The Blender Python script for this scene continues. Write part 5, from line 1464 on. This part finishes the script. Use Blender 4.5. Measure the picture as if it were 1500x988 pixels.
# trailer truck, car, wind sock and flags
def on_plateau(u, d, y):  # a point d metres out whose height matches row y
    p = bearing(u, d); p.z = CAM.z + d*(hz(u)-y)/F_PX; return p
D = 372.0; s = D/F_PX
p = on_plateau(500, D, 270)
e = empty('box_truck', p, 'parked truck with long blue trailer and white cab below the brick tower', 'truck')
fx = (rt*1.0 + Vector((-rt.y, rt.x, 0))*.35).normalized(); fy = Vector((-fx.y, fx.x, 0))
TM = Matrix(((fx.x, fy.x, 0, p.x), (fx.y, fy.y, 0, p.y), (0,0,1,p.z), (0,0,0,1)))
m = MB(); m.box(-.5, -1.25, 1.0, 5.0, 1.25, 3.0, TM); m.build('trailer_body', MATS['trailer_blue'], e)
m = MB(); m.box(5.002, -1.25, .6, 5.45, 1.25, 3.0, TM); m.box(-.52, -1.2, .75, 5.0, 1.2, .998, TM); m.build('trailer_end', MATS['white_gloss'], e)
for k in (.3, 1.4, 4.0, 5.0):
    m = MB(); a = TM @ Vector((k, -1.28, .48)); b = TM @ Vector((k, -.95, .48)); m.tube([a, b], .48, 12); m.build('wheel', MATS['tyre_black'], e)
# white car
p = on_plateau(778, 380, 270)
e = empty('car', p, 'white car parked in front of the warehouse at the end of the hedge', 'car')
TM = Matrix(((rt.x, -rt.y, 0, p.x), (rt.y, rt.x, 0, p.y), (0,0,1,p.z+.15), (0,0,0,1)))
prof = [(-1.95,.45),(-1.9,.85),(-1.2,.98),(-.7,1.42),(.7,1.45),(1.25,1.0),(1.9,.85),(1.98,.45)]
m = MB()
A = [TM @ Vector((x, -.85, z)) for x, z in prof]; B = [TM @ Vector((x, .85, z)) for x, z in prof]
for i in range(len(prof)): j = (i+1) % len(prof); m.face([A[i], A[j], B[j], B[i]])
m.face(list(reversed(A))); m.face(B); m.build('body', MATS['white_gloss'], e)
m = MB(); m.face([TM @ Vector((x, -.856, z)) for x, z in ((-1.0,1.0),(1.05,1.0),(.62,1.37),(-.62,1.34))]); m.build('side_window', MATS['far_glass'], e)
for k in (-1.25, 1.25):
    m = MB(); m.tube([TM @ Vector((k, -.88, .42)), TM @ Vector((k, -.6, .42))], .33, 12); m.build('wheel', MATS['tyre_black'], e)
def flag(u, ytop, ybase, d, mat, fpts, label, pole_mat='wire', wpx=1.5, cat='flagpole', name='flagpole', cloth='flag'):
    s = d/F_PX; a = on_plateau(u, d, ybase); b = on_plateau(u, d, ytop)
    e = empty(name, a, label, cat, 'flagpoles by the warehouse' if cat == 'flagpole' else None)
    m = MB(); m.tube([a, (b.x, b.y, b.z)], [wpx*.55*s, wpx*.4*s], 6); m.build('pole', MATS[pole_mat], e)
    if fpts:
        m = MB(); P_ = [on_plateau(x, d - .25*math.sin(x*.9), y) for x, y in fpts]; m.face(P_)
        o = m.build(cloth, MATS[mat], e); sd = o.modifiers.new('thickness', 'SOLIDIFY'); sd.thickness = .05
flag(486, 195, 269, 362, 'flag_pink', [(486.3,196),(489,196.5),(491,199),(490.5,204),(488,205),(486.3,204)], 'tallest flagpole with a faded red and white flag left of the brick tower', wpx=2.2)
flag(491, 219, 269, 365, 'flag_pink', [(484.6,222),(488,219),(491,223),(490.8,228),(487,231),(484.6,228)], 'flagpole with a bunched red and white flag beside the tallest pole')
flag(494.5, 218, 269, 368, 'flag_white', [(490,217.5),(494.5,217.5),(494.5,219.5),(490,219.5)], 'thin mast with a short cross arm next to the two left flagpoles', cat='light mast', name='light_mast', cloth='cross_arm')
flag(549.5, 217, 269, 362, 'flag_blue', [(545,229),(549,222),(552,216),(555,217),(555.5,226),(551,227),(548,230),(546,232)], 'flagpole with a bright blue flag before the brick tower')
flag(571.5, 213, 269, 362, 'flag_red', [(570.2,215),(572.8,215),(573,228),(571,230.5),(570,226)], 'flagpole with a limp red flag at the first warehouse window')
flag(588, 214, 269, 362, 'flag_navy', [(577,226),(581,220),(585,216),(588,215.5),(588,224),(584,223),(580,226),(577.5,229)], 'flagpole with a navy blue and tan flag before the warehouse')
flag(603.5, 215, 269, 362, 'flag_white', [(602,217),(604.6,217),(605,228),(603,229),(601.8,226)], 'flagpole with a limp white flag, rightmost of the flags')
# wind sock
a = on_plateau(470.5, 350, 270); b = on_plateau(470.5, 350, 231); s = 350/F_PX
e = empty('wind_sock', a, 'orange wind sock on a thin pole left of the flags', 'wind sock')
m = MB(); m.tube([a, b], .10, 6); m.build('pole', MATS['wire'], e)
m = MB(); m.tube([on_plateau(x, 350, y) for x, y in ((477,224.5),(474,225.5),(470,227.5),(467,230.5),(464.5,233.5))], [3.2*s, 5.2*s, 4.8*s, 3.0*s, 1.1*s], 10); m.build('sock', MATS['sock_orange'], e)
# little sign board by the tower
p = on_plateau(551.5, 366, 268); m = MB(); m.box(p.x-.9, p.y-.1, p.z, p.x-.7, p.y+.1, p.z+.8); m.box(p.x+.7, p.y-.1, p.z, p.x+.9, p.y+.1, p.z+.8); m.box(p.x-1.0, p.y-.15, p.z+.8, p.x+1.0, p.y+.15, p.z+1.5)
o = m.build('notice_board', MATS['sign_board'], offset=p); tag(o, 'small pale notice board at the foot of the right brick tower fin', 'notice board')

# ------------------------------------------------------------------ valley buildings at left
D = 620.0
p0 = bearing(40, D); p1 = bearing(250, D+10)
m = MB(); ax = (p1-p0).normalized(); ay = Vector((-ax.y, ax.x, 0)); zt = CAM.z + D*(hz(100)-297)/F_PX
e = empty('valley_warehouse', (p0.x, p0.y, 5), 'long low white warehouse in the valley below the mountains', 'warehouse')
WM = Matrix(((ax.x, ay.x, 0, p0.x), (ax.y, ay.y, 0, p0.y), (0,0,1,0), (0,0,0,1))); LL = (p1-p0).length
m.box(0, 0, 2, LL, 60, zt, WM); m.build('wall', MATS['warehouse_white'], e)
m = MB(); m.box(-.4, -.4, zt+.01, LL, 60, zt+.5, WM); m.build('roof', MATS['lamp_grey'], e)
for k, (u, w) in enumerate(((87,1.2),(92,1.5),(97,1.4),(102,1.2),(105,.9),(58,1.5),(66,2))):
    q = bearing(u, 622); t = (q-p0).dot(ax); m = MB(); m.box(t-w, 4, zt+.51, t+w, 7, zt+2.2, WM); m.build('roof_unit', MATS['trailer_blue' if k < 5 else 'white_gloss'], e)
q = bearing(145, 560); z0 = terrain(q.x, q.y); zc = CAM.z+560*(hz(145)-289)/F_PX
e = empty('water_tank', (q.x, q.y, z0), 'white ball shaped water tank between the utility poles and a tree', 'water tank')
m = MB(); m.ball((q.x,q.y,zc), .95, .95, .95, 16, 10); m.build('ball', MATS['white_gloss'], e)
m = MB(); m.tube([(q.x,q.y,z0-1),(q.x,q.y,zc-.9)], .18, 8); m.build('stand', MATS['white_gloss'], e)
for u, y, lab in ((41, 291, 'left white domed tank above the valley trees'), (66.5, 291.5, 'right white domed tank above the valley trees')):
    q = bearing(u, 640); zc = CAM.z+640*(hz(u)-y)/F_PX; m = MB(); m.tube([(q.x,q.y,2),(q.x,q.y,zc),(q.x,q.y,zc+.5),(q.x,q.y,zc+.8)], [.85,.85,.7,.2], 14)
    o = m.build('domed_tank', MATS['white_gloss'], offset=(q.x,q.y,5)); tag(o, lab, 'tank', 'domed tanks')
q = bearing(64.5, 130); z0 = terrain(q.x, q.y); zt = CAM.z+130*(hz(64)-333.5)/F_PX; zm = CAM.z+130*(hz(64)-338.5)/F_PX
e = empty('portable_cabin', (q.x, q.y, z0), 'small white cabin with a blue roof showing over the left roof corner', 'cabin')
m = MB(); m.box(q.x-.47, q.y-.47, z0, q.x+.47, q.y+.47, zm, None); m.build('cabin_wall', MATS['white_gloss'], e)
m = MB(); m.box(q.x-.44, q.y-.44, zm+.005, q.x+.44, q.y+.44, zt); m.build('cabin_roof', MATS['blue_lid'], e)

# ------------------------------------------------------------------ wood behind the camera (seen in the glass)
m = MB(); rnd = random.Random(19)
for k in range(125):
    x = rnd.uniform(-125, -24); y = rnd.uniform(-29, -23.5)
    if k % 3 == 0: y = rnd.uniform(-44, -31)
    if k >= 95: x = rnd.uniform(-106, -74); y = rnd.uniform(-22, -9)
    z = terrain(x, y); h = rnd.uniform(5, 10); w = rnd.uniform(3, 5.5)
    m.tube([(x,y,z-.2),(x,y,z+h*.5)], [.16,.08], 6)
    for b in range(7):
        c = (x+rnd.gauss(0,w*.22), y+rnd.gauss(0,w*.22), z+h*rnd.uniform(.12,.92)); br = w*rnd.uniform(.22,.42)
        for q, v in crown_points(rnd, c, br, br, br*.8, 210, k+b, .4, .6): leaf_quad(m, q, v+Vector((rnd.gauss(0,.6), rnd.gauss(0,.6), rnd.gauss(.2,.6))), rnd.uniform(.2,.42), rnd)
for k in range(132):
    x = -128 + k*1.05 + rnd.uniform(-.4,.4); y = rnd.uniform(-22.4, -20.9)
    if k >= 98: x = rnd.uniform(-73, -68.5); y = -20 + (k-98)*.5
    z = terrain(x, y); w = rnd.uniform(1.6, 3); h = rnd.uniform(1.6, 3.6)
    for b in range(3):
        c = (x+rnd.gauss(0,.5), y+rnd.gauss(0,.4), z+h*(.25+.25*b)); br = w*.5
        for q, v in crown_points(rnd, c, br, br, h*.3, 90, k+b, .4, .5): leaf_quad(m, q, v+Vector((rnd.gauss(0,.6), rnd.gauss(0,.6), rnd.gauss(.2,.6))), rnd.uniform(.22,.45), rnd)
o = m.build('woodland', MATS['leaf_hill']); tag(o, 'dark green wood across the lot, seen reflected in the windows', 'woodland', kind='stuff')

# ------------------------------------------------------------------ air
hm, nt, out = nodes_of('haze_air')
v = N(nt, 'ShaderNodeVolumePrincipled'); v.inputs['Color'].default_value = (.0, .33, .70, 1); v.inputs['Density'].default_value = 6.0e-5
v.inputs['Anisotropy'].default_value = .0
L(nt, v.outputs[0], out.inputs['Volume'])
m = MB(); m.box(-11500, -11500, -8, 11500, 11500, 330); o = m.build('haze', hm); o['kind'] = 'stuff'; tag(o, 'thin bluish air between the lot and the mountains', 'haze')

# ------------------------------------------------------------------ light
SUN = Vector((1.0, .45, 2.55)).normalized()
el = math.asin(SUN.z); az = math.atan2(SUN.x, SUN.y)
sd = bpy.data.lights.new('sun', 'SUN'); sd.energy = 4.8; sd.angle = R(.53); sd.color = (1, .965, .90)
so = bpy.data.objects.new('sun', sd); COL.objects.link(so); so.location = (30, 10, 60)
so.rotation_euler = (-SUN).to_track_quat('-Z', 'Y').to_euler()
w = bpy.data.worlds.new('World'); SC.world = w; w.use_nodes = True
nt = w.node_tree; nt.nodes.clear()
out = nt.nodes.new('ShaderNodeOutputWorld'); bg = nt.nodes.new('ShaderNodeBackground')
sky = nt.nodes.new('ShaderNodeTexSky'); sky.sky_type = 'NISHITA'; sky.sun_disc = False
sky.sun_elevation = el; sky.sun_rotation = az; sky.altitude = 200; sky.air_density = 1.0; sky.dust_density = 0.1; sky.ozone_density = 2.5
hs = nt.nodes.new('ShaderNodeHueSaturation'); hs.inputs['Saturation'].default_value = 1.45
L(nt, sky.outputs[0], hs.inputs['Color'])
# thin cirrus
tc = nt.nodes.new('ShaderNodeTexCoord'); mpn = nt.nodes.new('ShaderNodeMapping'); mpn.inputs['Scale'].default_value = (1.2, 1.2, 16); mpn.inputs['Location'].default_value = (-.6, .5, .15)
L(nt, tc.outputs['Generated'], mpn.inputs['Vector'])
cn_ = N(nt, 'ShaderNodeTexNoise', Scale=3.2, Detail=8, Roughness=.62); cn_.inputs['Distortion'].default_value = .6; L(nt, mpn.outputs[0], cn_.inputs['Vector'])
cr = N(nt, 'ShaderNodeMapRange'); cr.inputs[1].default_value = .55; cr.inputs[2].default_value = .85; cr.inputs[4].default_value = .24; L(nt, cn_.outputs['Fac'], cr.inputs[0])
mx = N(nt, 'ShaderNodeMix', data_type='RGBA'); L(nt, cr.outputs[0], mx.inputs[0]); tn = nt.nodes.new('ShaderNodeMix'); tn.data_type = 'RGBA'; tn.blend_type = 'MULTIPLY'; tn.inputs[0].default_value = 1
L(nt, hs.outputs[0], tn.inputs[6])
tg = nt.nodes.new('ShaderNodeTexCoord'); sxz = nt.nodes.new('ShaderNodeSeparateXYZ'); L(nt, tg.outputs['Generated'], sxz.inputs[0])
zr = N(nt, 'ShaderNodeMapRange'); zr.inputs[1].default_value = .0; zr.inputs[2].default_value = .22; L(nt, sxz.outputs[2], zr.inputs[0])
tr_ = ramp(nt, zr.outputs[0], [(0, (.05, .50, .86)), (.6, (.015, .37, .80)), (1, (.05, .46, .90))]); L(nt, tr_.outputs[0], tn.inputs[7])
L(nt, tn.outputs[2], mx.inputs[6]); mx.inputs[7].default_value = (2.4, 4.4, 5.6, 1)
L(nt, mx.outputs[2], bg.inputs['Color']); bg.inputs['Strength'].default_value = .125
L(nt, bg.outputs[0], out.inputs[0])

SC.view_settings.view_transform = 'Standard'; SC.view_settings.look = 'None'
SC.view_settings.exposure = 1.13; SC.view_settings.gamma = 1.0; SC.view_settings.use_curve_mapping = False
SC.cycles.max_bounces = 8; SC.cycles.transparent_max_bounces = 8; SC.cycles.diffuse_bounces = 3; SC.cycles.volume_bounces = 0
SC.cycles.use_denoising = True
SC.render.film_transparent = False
·····
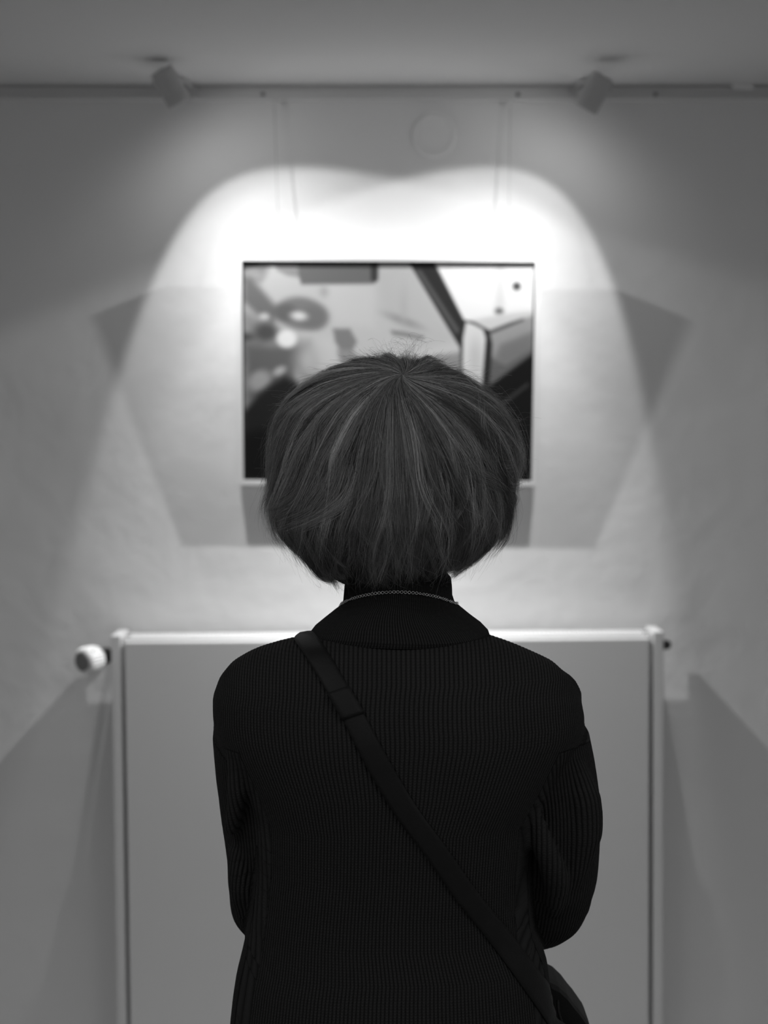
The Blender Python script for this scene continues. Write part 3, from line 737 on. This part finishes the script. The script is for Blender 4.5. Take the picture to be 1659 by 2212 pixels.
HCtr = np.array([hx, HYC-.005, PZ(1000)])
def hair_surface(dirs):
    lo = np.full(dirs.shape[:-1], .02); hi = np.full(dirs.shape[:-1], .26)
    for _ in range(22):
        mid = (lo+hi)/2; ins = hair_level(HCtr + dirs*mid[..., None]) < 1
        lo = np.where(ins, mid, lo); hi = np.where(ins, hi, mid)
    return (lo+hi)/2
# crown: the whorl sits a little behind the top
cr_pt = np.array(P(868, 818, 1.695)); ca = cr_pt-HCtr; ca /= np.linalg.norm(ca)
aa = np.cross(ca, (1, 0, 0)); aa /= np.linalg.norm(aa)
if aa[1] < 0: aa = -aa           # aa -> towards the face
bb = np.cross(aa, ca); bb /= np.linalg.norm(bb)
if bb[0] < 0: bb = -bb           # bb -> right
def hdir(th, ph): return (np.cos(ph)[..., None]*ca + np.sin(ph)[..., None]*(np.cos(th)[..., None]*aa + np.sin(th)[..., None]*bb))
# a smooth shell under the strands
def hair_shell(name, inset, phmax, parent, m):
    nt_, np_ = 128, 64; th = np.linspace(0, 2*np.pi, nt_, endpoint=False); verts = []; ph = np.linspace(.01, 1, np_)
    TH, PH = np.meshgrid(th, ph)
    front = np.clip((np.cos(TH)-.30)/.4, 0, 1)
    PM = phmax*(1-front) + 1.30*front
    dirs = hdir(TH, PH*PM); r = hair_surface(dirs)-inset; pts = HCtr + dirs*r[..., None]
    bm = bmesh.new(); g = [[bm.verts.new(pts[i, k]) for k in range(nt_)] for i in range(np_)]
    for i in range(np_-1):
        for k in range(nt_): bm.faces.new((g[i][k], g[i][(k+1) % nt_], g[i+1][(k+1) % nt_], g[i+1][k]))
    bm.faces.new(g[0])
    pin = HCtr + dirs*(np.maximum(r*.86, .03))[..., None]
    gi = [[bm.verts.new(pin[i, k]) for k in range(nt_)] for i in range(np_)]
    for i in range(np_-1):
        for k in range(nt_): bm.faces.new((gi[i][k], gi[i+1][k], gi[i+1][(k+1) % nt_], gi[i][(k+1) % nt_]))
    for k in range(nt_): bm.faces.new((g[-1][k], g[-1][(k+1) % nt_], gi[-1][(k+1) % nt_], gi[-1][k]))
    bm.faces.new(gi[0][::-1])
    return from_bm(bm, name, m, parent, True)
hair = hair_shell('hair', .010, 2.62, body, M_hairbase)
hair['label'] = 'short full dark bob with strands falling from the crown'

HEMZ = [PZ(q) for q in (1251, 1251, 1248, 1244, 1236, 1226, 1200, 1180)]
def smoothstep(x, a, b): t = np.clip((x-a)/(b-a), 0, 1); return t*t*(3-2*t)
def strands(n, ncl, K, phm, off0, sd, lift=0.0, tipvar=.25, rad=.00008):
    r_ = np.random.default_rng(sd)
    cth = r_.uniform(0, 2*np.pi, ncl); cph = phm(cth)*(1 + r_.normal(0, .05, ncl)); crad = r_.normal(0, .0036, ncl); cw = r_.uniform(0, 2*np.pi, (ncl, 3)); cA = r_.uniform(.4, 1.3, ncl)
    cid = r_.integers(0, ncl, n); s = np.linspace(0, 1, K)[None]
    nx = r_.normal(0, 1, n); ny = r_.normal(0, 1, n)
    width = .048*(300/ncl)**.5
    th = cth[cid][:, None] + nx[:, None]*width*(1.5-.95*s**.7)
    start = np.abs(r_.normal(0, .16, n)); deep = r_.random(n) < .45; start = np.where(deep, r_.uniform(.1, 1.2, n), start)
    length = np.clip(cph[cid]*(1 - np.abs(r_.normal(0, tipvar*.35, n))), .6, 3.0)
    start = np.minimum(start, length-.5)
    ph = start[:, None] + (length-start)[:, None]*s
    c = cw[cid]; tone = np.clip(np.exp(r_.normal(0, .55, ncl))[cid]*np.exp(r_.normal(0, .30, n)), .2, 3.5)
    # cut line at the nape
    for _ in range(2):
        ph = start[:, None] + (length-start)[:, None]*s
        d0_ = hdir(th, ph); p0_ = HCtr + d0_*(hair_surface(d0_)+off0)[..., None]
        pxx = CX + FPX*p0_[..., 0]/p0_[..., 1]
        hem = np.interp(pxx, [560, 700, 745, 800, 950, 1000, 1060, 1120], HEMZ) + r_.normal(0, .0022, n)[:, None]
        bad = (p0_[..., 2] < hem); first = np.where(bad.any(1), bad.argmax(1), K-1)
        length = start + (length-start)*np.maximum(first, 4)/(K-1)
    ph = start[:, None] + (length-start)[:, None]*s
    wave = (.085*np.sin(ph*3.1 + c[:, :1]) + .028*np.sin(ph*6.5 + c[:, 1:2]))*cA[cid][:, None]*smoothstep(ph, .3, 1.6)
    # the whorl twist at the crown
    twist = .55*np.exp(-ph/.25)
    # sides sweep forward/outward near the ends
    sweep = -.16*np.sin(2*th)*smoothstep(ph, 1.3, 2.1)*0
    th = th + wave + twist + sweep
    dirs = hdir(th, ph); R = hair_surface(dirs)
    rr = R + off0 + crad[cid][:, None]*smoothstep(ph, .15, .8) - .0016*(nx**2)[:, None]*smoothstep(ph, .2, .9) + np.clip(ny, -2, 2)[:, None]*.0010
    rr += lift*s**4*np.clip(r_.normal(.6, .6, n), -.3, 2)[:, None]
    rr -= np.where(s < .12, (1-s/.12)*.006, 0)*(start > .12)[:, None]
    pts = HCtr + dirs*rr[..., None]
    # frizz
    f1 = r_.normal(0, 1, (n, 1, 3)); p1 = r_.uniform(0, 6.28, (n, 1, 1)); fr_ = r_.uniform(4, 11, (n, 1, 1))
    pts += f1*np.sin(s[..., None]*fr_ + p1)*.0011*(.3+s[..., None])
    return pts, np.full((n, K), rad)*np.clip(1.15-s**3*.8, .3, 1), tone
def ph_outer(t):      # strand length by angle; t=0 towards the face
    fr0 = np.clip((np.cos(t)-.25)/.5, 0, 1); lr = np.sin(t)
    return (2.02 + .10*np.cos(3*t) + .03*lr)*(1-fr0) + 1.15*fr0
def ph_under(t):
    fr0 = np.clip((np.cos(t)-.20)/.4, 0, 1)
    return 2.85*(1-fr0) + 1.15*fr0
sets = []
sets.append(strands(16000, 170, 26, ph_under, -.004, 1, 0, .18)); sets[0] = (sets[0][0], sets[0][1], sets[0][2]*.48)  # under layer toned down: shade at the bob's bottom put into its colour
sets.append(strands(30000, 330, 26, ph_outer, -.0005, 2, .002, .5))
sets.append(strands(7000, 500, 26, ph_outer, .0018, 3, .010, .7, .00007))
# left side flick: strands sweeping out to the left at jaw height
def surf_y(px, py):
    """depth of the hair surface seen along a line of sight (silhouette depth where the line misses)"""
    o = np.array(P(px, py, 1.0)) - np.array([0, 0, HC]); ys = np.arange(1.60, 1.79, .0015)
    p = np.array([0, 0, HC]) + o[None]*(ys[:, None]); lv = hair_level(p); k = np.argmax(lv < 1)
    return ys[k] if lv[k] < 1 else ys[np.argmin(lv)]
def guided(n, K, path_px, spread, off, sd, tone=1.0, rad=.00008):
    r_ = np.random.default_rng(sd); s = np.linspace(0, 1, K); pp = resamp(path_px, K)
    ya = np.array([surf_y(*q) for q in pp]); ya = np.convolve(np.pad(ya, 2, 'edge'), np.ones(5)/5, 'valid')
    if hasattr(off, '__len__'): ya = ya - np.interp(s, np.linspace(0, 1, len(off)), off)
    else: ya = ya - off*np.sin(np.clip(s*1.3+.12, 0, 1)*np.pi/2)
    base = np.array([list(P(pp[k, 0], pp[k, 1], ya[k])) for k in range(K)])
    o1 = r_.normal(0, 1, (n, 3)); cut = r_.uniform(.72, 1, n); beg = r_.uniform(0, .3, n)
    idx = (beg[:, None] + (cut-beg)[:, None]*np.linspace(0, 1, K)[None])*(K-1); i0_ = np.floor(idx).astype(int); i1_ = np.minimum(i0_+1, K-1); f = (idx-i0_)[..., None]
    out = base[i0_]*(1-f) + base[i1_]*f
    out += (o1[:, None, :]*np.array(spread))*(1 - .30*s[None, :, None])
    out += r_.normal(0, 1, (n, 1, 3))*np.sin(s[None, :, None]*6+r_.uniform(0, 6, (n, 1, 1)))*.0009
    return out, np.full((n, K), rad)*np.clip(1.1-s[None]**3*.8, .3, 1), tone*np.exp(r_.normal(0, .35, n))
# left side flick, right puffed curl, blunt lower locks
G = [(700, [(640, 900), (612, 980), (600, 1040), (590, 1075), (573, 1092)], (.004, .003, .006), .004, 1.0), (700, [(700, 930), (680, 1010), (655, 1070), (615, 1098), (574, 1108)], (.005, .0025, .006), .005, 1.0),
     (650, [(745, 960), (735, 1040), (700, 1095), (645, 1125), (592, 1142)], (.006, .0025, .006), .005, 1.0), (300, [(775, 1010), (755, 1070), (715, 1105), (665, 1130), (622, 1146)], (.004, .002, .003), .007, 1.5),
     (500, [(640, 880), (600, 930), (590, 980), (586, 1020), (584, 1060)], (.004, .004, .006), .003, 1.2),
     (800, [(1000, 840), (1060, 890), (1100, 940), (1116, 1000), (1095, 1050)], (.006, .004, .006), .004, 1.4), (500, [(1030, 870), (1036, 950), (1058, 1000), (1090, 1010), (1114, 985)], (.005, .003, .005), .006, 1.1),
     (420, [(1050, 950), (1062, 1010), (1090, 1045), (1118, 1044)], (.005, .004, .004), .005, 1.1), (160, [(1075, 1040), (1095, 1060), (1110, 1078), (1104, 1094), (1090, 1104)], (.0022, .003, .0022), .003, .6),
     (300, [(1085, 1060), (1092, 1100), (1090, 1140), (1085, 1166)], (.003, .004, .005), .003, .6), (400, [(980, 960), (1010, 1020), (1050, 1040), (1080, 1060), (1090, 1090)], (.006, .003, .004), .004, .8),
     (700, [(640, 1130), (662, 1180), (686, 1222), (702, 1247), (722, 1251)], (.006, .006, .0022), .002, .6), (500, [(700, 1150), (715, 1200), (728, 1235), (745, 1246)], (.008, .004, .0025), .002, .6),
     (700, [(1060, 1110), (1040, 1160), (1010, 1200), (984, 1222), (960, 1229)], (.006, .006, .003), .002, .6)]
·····
## EXERCISE GOAL:
Check each line above for "strands" and return the ones that have it.

## RESULT:
# a smooth shell under the strands
hair['label'] = 'short full dark bob with strands falling from the crown'
def strands(n, ncl, K, phm, off0, sd, lift=0.0, tipvar=.25, rad=.00008):
sets.append(strands(16000, 170, 26, ph_under, -.004, 1, 0, .18)); sets[0] = (sets[0][0], sets[0][1], sets[0][2]*.48)  # under layer toned down: shade at the bob's bottom put into its colour
sets.append(strands(30000, 330, 26, ph_outer, -.0005, 2, .002, .5))
sets.append(strands(7000, 500, 26, ph_outer, .0018, 3, .010, .7, .00007))
# left side flick: strands sweeping out to the left at jaw height